Morgan Stanley sees limited downside in euro/dollar
Foreign exchange markets have been showing an increased sensitivity to central banks’ policies relative to one another, according to Morgan Stanley’s FX Drivers model.
“EUR/USD stands out as driven by policy, with the ECB-Fed divergence pointing lower for the pair,” the broker’s Global Currency Research Team said in a statement.
However, other factors – such as the global risk environment and commodity market performance – also needed to be taken into account when trying to identify specific opportunities and risks in FX markets, the investment bank said.
Even in the case of the euro/dollar currency pair, a more challenging risk environment and greater asset market volatility could limit the downside.
“We are cautiously bearish EUR/USD as our targets are approached.”
Morgan Stanley’s prediction was for EUR/USD to drop to 1.06 at the end of third quarter of 2015 and to 1.01 by the end of the third quarter of 2016.
Cable was seen at 1.53 and 1.48 at the end of each of those time frames, respectively.

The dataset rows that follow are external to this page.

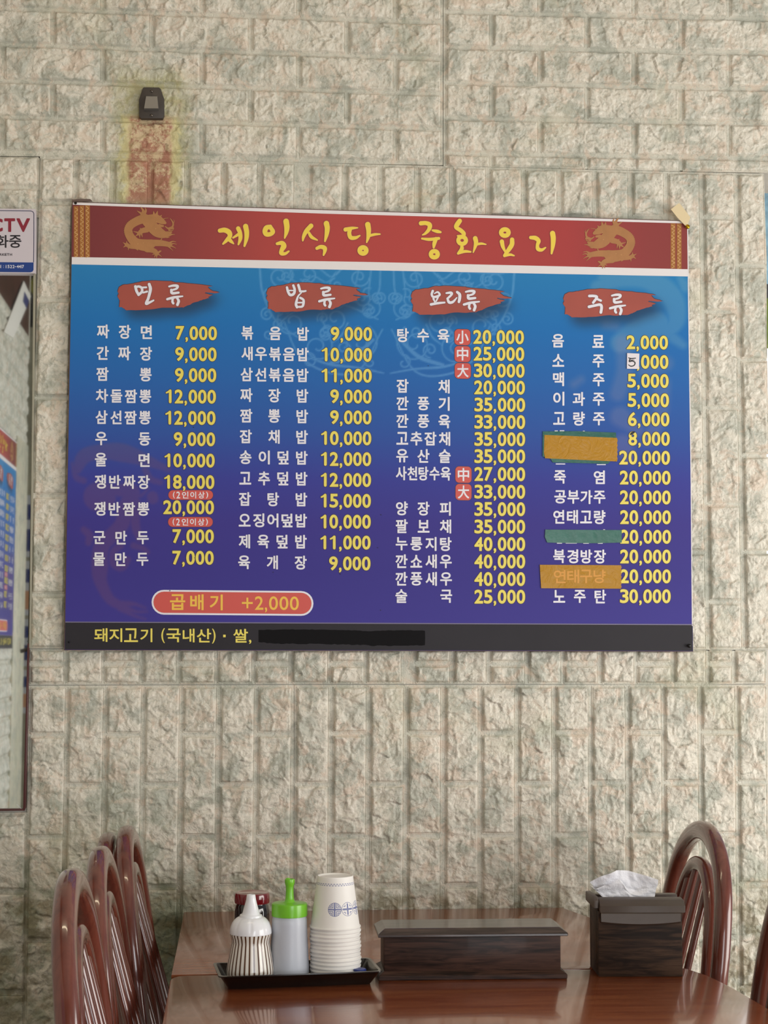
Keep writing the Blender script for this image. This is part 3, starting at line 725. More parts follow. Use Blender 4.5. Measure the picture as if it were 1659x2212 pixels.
def even(text, xl_, xr_, w=27.0):
    n_ = len(text)
    return [xl_] if n_ == 1 else [xl_ + (xr_ - w - xl_) * k / (n_ - 1) for k in range(n_)]
def dish(text, y, a, b2, h=30.0, w=27.5, slope=0.018):
    ink = Ink(); ww = w if len(text) < 5 else min(w, (b2 - a) / len(text) * (0.93 if b2 - a > 135 else 1.0))
    for ch, x in zip(text, even(text, a, b2, ww)):
        sl = slope * (1 - (y - 700) / 760.0); U_, T_, sz = glyph(ch)
        gw, gh = ww * min(1, max(.88, sz[0] / .88)), h * min(1, max(.92, sz[1] / .90)); cx, cy = x + ww / 2, y + sl * (x - a) - sl * (b2 - a) * 0.5
        ink.char(ch, cx - gw / 2, cy - gh / 2, cx + gw / 2, cy + gh / 2, bold=0.78)
    bput(ink.build('dish_name', WHITE, board, YB))
def price(text, xr, y, h=30.0, dw=20.3, cw=9.8, slope=0.012):
    ink = Ink(); sl = slope * (1 - (y - 700) / 760.0); x = xr
    for ch in reversed(text):
        w_ = cw if ch == ',' else dw; cy = y + sl * (x - xr)
        if ch == ',': bx = (x - w_ + 1.8, cy + h / 2 - 6.0, x - 2.6, cy + h / 2 + 4.6)
        elif ch == '1': bx = (x - w_ + 1.5, cy - h / 2, x - 5.6, cy + h / 2)
        else: bx = (x - w_ + 0.9, cy - h / 2, x - 0.9, cy + h / 2)
        if ch == '1':
            one = [[(bx[0] + 2.2, bx[1] + 7.2, 3.4), (bx[0] + 6.0, bx[1] + 5.4, 4.0), (bx[2] - 4.0, bx[1] + 3.2, 4.6)], [(bx[2] - 3.0, bx[1] + 2.9, 5.6), (bx[2] - 3.0, (bx[1] + bx[3]) / 2, 5.8), (bx[2] - 3.0, bx[3] - 2.9, 5.8)]]
            ink.strokes(one, [(1.0, 1, .0002), (0, 0, 0.0)], .5)
        else:
            ink.char(ch, *bx, bold=1.05)
            S_b = 1.05 + 1.0
            ink.char(ch, bx[0] - 1.0, bx[1] - 1.0, bx[2] + 1.0, bx[3] + 1.0, bold=S_b, slot=1, depth=.0002)
        x -= w_
    bput(ink.build('price', [YEL, EDGE], board, YB))
cols_n = [
 ([('짜장면', 717), ('간짜장', 763.5), ('짬뽕', 809), ('차돌짬뽕', 856), ('삼선짬뽕', 902), ('우동', 948), ('울면', 993.5), ('쟁반짜장', 1041), ('쟁반짬뽕', 1099.5), ('군만두', 1161.5), ('물만두', 1208)],
  lambda y: 209 - (y - 717) * .018, lambda y: 330 - (y - 717) * .0175),
 ([('볶음밥', 720.5), ('새우볶음밥', 765), ('삼선볶음밥', 810), ('짜장밥', 854.5), ('짬뽕밥', 899), ('잡채밥', 943.7), ('송이덮밥', 988.6), ('고추덮밥', 1033.8), ('잡탕밥', 1078.7), ('오징어덮밥', 1124.3), ('제육덮밥', 1170), ('육개장', 1215)],
  lambda y: 520.4 - (y - 720) * .014, lambda y: 668.5 - (y - 720) * .0105),
 ([('탕수육', 725), ('잡채', 834.5), ('깐풍기', 872), ('깐풍육', 910), ('고추잡채', 947.6), ('유산슬', 985), ('사천탕수육', 1023), ('양장피', 1098.7), ('팔보채', 1137), ('누룽지탕', 1175), ('깐쇼새우', 1212.6), ('깐풍새우', 1250.5), ('술국', 1288)],
  lambda y: 856.5 - (y - 725) * .006, lambda y: 971.5 + (y - 725) * .011),
 ([('음료', 737), ('소주', 779.4), ('맥주', 820), ('이과주', 862), ('고량주', 904.5), ('죽염', 1030.8), ('공부가주', 1073.8), ('연태고량', 1116.8), ('북경방장', 1202), ('노주탄', 1288.5)],
  lambda y: 1191.6 + (y - 737) * (.014 if y < 1100 else .005), lambda y: 1306 + (y - 737) * .008)]
for rows, a, b2 in cols_n:
    for text, y in rows: dish(text, y, a(y), b2(y))
cols_p = [
 [('7,000', 469.4, 720), ('9,000', 468.6, 765.6), ('9,000', 468, 810.6), ('12,000', 467.3, 857), ('12,000', 466.4, 903), ('9,000', 465.5, 949), ('10,000', 464.6, 995), ('18,000', 463.9, 1041.5), ('20,000', 463, 1096), ('7,000', 462.7, 1158.6), ('7,000', 462.4, 1205)],
 [(p, 804.4 - k * 0.3, 721.6 + k * 45.05) for k, p in enumerate(['9,000', '10,000', '11,000', '9,000', '9,000', '10,000', '12,000', '12,000', '15,000', '10,000', '11,000', '9,000'])],
 [(p, min(1132.6 + k * 0.7, 1135.2), y) for k, (p, y) in enumerate([('20,000', 728.6), ('25,000', 765), ('30,000', 801), ('20,000', 837.5), ('35,000', 874.7), ('33,000', 911.8), ('35,000', 949), ('35,000', 986), ('27,000', 1024.4), ('33,000', 1062.5),
   ('35,000', 1100), ('35,000', 1137.8), ('40,000', 1175.5), ('40,000', 1213), ('40,000', 1251), ('25,000', 1289)])],
 [('2,000', 1443.7, 740), (',000', 1444.6, 782), ('5,000', 1445.2, 823), ('5,000', 1446, 864.8), ('6,000', 1446.8, 906), ('8,000', 1447.6, 948), ('20,000', 1448, 989), ('20,000', 1449.3, 1032), ('20,000', 1449.6, 1074.6), ('20,000', 1450, 1117.4), ('20,000', 1450.2, 1159.6),
  ('20,000', 1450, 1202.3), ('20,000', 1450, 1245), ('30,000', 1449.6, 1288)]]
for rows in cols_p:
    for p, xr, y in rows: price(p, xr, y)
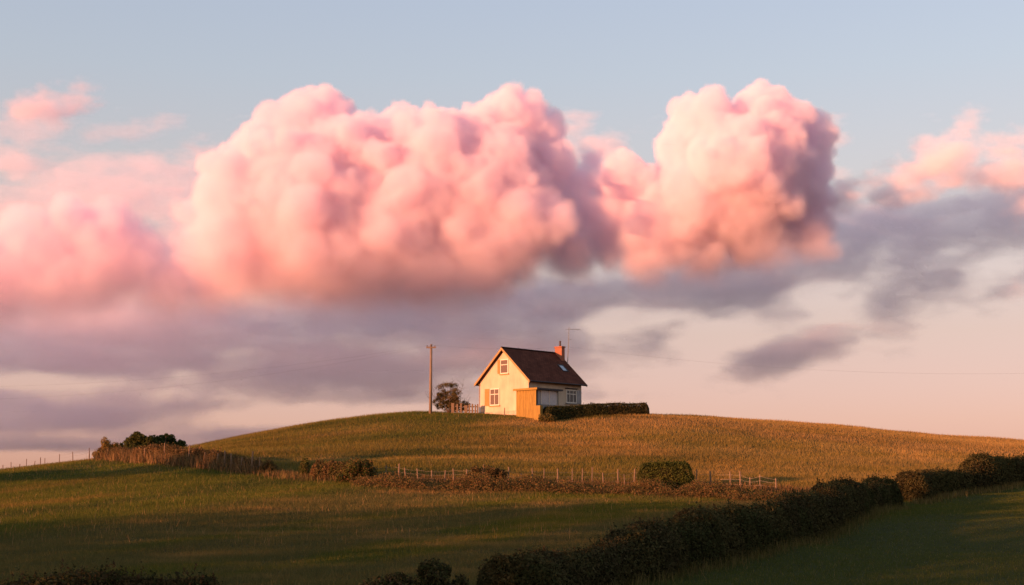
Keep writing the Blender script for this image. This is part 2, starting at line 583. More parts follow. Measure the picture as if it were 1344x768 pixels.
def fit_terrain():
    P, Z = [], []
    for px, py, Y in CTRL:
        p = at(px, py, Y)
        P.append((p.x, p.y)); Z.append(p.z)
    for x in (-60, -25, 0, 25, 60):
        P.append((x, 0)); Z.append(-2.0)
        P.append((x, 22)); Z.append(-2.9)
    for px, d in ((245, 6), (400, 5), (560, 5), (770, 5), (930, 5), (1100, 5), (1344, 5)):
        i = [k for k, c in enumerate(CTRL) if c[0] == px and c[2] > 125][0]
        p = at(*CTRL[i])
        P.append((p.x * 1.1, p.y + 25)); Z.append(p.z - 2.5)
        P.append((p.x * 1.3, p.y + 60)); Z.append(p.z - 9)
    for px, py, Y in ((-150, 632, 108), (0, 618, 115), (60, 611, 117), (110, 607, 119)):
        p = at(px, py, Y)
        P.append((p.x * 1.12, p.y + 14)); Z.append(p.z - 1.2)
        P.append((p.x * 1.3, p.y + 45)); Z.append(p.z - 5)
    P, Z = np.array(P, float), np.array(Z, float)
    n = len(P)
    d = np.linalg.norm(P[:, None] - P[None], axis=2) + 1e-9
    K = d * d * np.log(d) + np.eye(n) * 8.
    A = np.zeros((n + 3, n + 3))
    A[:n, :n] = K
    A[:n, n] = A[n, :n] = 1
    A[:n, n + 1:] = P
    A[n + 1:, :n] = P.T
    w = np.linalg.solve(A, np.concatenate([Z, np.zeros(3)]))
    return P, w


_TP, _TW = fit_terrain()


def ground_z(x, y):
    x, y = np.atleast_1d(np.asarray(x, float)), np.atleast_1d(np.asarray(y, float))
    sh = x.shape
    x, y = x.ravel(), y.ravel()
    z = np.zeros_like(x)
    for a in range(0, len(x), 60000):
        xx, yy = x[a:a + 60000], y[a:a + 60000]
        d2 = (xx[:, None] - _TP[None, :, 0]) ** 2 + (yy[:, None] - _TP[None, :, 1]) ** 2 + 1e-12
        z[a:a + 60000] = (.5 * d2 * np.log(d2)) @ _TW[:-3] + _TW[-3] + _TW[-2] * xx + _TW[-1] * yy
    # beyond the modelled valley the land runs out flat
    e = np.maximum(np.maximum((np.abs(x) - 75) / 60, (y - 165) / 60), np.maximum((-5 - y) / 30, 0))
    wgt = np.clip(e, 0, 1)
    wgt = wgt * wgt * (3 - 2 * wgt)
    z = z * (1 - wgt) + -12. * wgt
    z = z + ((fnoise(x + 500, y + 500, 9, 3, 2) - .5) * .30 + (fnoise(x + 700, y * 1.3 + 700, 2.6, 13, 2) - .5) * .16) * (1 - wgt)
    return z.reshape(sh)


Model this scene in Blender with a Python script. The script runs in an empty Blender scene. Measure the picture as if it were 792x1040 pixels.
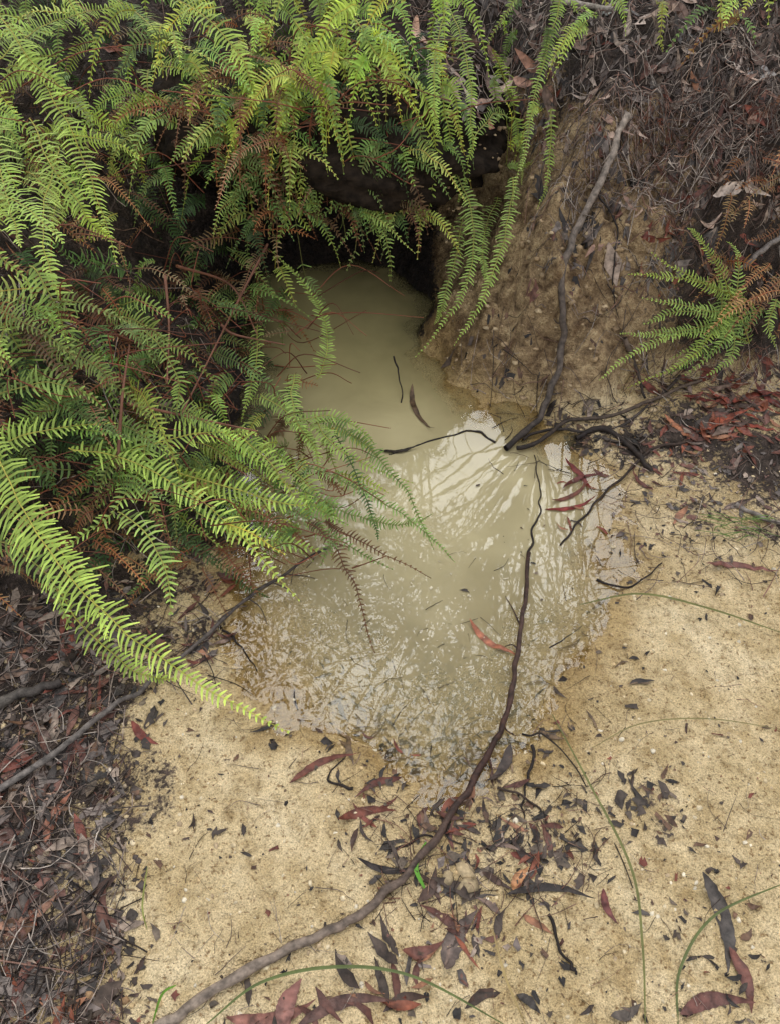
import bpy, math, random
import numpy as np
from mathutils import Vector
random.seed(7); rng=np.random.default_rng(7)
R=rng.uniform
scene=bpy.context.scene
scene.view_settings.view_transform='Standard'
scene.view_settings.look='None'
scene.view_settings.exposure=0

# ------------------------------------------------------------------ camera
CAMH=1.5; PITCH=math.radians(50); FPX=786.0
cam_d=bpy.data.cameras.new("camera"); cam=bpy.data.objects.new("camera",cam_d)
scene.collection.objects.link(cam); scene.camera=cam
cam.location=(0,0,CAMH); cam.rotation_euler=(math.pi/2-PITCH,0,0)
cam_d.sensor_fit='VERTICAL'; cam_d.sensor_height=24; cam_d.lens=FPX/1040*24
cam_d.clip_start=0.02; cam_d.clip_end=400

# ------------------------------------------------------------------ noise / sdf helpers
_tab=rng.random((256,256))
def vn(x,y,s,seed=0):
    x=np.asarray(x,float)*s+seed*17.31+1000; y=np.asarray(y,float)*s+seed*9.77+1000
    xi=np.floor(x).astype(int); yi=np.floor(y).astype(int); fx=x-xi; fy=y-yi
    fx=fx*fx*(3-2*fx); fy=fy*fy*(3-2*fy)
    a=_tab[xi%256,yi%256]; b=_tab[(xi+1)%256,yi%256]; c=_tab[xi%256,(yi+1)%256]; d=_tab[(xi+1)%256,(yi+1)%256]
    return ((a*(1-fx)+b*fx)*(1-fy)+(c*(1-fx)+d*fx)*fy)*2-1
def fbm(x,y,s,o=3,seed=0):
    r=0;a=1
    for i in range(o):
        r=r+a*vn(x,y,s*(2.03**i),seed+i); a*=.5
    return r
def sdf(x,y,poly):
    x=np.asarray(x,float);y=np.asarray(y,float)
    best=np.full(x.shape,1e9); ins=np.zeros(x.shape,bool)
    n=len(poly)
    for i in range(n):
        ax,ay=poly[i]; bx,by=poly[(i+1)%n]
        ex,ey=bx-ax,by-ay
        t=np.clip(((x-ax)*ex+(y-ay)*ey)/(ex*ex+ey*ey),0,1)
        best=np.minimum(best,(x-ax-t*ex)**2+(y-ay-t*ey)**2)
        c=((ay>y)!=(by>y))
        with np.errstate(divide='ignore',invalid='ignore'):
            xx=ax+(y-ay)/(by-ay if by!=ay else 1e-9)*ex
        ins^=(c&(x<xx))
    d=np.sqrt(best)
    return np.where(ins,-d,d)
sst=lambda a,b,x:(lambda t:t*t*(3-2*t))(np.clip((x-a)/(b-a),0,1))

POOL=[(-.50,2.12),(-.45,2.4),(.08,2.4),(.12,2.05),(.17,1.80),(.27,1.66),(.44,1.49),(.545,1.27),(.54,1.05),(.43,.82),(.33,.66),(.10,.555),(-.10,.63),(-.27,.80),(-.33,.96),(-.34,1.13),(-.36,1.4),(-.40,1.75)]
BANK=[(.10,2.25),(.09,2.05),(.15,1.82),(.27,1.67),(.42,1.60),(.62,1.66),(.80,1.74),(1.2,1.78),(3,1.9),(80,2.5),(80,90),(-80,90),(-80,.6),(-3,.85),(-1.5,.93),(-.95,.98),(-.66,1.03),(-.47,1.17),(-.40,1.4),(-.43,1.75),(-.5,2.08),(-.42,2.33),(-.1,2.38)]
RO=(-.17,2.42,.50); RR=(.54,.46,.20)

def hterr(x,y):
    wx=x+.04*fbm(x,y,6,4,3); wy=y+.04*fbm(x,y,6,4,5)
    dp=sdf(wx,wy,POOL); d=-sdf(wx,wy,BANK)
    ins=np.clip(-dp,0,None); out=np.clip(dp,0,None)
    h=np.where(dp<0,-.12*(1-np.exp(-(ins/.2)**1.35)),.05*np.minimum(out,.5)+.003*sst(0,.08,out))
    h=h+(.010*fbm(x,y,4.5,3,11)+.0050*fbm(x,y,20,3,15)+.0026*fbm(x,y,70,2,19))*(1-.5*sst(0,.1,ins))
    dd=np.clip(d,0,None)
    hr=np.interp(dd,[0,.03,.28,.42,1.2,3,60],[0,.05,.42,.57,.82,1.1,3])
    hl=np.interp(dd,[0,.1,.4,.6,1.4,3,60],[0,.09,.38,.5,.76,1.05,3])
    k=sst(-.35,.05,x)
    hb=hl*(1-k)+hr*k
    rough=sst(0,.15,dd)
    hb=hb+rough*(.05*fbm(x,y,4,3,23)+.034*fbm(x,y,14,3,29)+.017*fbm(x,y,48,3,31))
    return h+np.where(d>0,hb,0), dp, d
def roof_top(x,y):
    q=1-((x-RO[0])/RR[0])**2-((y-RO[1])/RR[1])**2
    return np.where(q>0,RO[2]+RR[2]*np.sqrt(np.clip(q,0,None)),-9)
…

Within the commodity space, the Canadian dollar was expected to come under added pressure, falling to 1.44 versus the greenback by the end of September 2016.
The Brazilian real and Russian rouble, on the other hand, were expected to gain and reach 3.95 and 72.0, respectively.
“In places where domestic income is being supported as a result of currency weakness, some future relative currency resilience could be seen.”
The rebound in the Australian dollar was seen as only “temporary” , with AUD/USD seen weakening to 0.66 from 0.70.
Lastly, Morgan Stanley said emerging market currencies “should stay under pressure” given the dearth of capital flows towards those regions.